Mülheim. Lange hat Mülheims Politik gezaudert: Nun hat sie einen Beschluss zum Schwimmhotel auf der Ruhr gefasst. So soll es mit dem Projekt weitergehen.
Schwimmt zur Internationalen Gartenbauaustellung (IGA) 2027 auf Mülheims Ruhr ein neues Hotel? Das ehrgeizige Projekt, mutmaßlich mit Leuchtturm-Charakter für das Ruhrgebiet, ist nach längerem politischen Zaudern nun einen Schritt weiter.
Nachdem der Stadtrat eine Entscheidung wegen Bedenken der schwarz-grünen Mehrheit zuletzt weiter vor sich hergeschoben hatte, hat er nun das Signal gesetzt, dass Investoren und Planer Gunvar Blanck in die weitere Planung für ein Schwimmhotel südlich der Radschnellweg-Brücke, vor dem Ufer der Müga, gehen können.

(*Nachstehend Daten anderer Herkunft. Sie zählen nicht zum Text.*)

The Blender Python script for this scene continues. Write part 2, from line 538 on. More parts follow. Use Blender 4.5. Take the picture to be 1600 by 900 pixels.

Mit Stimmen von CDU, Grünen und SPD gab der Stadtrat nun ein öffentliches Interesse an dem ausschließlich privat zu finanzierenden Projekt fest. Die Stadtverwaltung wurde gleichzeitig aufgefordert, das Vorhaben „unter Wahrung aller anderen öffentlichen Belange und gesetzlichen Vorgaben zu unterstützen“.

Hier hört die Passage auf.